On 8 Jan 2001, at 12:19, Fuhriman, Mark wrote:

> > -----Original Message-----
> > From: Jim Adney [mailto:jadney@vwtype3.org]

> > Try checking the TIMING of the spark for all 4 next time. 1 & 3
> > should look alike, timed to the timing marks, while 2 & 4 should
> > light up the wide molded spot on the pulley that is 180 deg from the
> I did that, and there is no cross firing.  Everything is "spot on".

Okay, good.

> The distributor contacts *do* fire the #1 and #3 together and
> #2/#4 together, right??

No, that's the problem here. More on this below.

> > Do all 4 of your injectors LOOK alike?
> Yes, they are all the same yellow color.

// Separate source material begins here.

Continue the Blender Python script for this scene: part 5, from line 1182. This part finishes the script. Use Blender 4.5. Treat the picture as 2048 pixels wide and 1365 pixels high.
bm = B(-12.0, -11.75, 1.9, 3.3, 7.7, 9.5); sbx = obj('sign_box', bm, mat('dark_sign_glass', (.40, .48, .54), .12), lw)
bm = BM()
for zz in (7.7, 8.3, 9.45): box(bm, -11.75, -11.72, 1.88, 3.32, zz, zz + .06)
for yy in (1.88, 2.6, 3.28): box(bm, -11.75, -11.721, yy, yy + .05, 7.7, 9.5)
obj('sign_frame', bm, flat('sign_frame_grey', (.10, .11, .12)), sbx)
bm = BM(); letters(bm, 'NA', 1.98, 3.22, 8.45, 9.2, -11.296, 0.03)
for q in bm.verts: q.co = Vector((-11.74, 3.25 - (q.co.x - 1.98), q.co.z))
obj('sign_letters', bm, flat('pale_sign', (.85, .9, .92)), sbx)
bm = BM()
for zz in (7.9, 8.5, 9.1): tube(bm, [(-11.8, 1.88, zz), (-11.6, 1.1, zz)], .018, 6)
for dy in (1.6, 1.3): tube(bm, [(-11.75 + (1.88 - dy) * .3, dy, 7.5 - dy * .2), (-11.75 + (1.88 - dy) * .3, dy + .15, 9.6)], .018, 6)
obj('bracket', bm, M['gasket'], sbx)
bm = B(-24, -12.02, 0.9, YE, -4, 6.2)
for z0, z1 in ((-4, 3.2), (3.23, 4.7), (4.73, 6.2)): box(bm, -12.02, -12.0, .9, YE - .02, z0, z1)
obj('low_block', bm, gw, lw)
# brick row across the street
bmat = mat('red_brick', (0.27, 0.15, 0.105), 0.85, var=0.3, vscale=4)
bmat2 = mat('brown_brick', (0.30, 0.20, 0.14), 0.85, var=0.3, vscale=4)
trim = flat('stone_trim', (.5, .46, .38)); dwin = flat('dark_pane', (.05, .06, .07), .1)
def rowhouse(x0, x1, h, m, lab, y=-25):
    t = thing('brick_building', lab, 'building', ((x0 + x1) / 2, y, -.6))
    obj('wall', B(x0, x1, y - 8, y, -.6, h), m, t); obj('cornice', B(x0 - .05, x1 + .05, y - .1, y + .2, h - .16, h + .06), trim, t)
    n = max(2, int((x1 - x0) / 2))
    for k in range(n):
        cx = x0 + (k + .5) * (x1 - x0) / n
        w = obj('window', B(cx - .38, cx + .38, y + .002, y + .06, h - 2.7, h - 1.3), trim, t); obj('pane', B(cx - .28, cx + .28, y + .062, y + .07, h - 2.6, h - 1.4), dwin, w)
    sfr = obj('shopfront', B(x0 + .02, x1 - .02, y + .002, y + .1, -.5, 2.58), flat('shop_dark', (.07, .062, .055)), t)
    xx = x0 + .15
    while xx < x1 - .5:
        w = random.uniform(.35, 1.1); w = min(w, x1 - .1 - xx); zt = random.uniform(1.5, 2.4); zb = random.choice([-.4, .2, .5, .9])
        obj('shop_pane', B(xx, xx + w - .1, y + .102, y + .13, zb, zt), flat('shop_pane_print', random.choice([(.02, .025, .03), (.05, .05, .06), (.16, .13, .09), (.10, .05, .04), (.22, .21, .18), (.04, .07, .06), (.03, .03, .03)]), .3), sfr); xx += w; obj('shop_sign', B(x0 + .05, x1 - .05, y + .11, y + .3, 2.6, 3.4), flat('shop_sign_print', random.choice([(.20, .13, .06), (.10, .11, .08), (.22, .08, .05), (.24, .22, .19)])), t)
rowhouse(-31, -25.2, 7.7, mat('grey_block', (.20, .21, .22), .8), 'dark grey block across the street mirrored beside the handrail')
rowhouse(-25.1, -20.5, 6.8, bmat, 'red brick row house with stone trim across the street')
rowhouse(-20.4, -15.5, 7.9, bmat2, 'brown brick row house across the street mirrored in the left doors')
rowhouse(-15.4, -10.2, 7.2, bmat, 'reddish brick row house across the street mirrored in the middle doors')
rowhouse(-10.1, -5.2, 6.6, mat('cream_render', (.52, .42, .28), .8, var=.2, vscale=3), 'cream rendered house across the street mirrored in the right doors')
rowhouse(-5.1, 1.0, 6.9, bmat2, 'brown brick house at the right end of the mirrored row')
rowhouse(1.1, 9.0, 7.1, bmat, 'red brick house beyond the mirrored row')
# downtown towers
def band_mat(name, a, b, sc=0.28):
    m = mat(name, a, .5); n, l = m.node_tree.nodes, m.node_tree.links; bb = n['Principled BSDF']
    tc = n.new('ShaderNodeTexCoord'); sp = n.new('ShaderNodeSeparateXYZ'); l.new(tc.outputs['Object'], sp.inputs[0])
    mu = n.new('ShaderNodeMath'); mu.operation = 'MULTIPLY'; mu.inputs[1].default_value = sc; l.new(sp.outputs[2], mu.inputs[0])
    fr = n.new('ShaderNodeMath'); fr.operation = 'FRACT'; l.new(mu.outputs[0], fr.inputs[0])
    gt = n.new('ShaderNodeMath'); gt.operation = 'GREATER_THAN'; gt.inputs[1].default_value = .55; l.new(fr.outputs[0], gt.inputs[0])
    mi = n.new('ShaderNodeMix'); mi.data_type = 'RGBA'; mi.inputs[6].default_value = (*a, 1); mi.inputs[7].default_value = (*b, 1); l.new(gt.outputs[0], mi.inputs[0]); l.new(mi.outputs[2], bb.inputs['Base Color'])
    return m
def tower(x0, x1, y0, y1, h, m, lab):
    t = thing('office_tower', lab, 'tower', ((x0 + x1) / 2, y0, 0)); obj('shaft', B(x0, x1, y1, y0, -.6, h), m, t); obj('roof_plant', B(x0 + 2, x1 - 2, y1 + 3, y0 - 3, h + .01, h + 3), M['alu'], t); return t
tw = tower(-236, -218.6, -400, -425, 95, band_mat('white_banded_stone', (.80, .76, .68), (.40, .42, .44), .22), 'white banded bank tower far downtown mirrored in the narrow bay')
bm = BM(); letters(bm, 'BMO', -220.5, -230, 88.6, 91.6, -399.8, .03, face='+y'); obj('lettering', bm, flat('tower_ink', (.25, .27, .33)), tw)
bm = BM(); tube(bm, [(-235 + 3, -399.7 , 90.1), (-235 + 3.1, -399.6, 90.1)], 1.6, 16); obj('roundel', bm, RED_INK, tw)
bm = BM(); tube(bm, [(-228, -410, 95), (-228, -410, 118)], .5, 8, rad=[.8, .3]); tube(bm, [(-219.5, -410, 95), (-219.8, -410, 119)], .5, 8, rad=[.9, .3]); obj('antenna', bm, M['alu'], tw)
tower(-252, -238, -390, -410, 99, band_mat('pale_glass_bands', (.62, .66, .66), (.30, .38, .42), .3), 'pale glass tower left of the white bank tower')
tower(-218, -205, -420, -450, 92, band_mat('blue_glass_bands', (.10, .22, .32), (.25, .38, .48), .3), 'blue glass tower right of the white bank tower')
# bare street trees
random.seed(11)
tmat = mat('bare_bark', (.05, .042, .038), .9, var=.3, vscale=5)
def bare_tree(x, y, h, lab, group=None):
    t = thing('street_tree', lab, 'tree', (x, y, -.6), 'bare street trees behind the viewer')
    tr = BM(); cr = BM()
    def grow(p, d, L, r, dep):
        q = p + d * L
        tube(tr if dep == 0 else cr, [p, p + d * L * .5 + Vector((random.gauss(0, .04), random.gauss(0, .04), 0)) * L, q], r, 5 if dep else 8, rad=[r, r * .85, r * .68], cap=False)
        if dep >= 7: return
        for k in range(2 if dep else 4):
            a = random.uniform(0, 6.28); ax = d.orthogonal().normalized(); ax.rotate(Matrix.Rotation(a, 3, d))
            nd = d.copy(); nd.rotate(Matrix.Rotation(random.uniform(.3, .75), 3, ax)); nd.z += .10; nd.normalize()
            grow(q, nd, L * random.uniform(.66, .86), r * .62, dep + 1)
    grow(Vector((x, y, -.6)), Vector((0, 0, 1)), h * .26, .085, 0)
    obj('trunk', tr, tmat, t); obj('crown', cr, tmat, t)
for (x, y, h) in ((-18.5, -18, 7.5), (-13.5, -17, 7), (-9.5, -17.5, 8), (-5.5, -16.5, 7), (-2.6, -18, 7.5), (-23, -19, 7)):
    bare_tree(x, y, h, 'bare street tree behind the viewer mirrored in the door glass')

And do they all look alike. The Bosch ones have nice rounded corners, 
but there are some rather cheap knockoffs with squared-off yellow 
plastic that I don't trust.

> Maybe I can measure the voltages in turn at each injector connector
> and see if there are any differences... hmm..  Anyone know what
> voltage I should measure?  Should be the same voltage at all 4, right?

It will just be a pulse, so it's hard to say what you will measure. 
Still it should be pretty much the same on each injector.

> > Hmmm.... Yes, puzzling. Check the 10 digit Bosch number on the
> > brains; are they the same? Sometimes more than 1 OE number
> Same Bosch part numbers.  And they both have stickers on them
> indicating that they are Bosch-rebuilt units.  Maybe the brain swap
> just introduced another variable that I don't want.

Okay. I think it's possible that when Bosch rebuilt THIS brain they 
changed something that allowed the engine to continue to run, even 
though one of the trigger points was not working right. I've never 
seen this, but it's possible that they finally saw this as enough of 
a problem that they thought it deserved a fix.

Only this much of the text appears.